When the older mare quips that she hasn’t seen the Taigans here–wherever ‘here’ was, I give her a rather superior stare. “Well, then maybe here isn’t worth visiting.” Well, I seem to be feeling rather confident and cocky today, don’t I? Well, perhaps it was the thorns that spike the air around us causing me to act this way.
Her next words do catch me slightly off guard, though. I keep my face stony, though, unwilling to give her the satisfaction that her words had perturbed me in any way. The land that razed Taiga. It had been before my time, just before mother had come to these lands. Her and I had spent months at the burn scar, healing the wounds inflicted by the Pangeans, a story that father had told me. He had been there. I wonder if this mare had seen him, but that itch will likely never be scratched.

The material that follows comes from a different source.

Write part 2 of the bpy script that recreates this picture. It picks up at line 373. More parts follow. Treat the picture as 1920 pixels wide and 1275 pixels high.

I stand before this mare, unwilling to give up any ground to her. When her memory hits the walls around my own thoughts, I let it caress the fringes of my mind for a second before I let it in. For a moment, I think on her words and the force of the memory. Then I grin, an expression that can just barely be made out through the shadows that separate us. “It wasn’t that hard to build back. And now we’re better than ever. So I guess that means I should thank you.” As I say it, I gather up my own memory to send right back, one of the burn scar almost fully healed before the shadows plagued the land. I give her a rather satisfied smile. Somehow, I don’t think this conversation is going the way she’d intended it to go.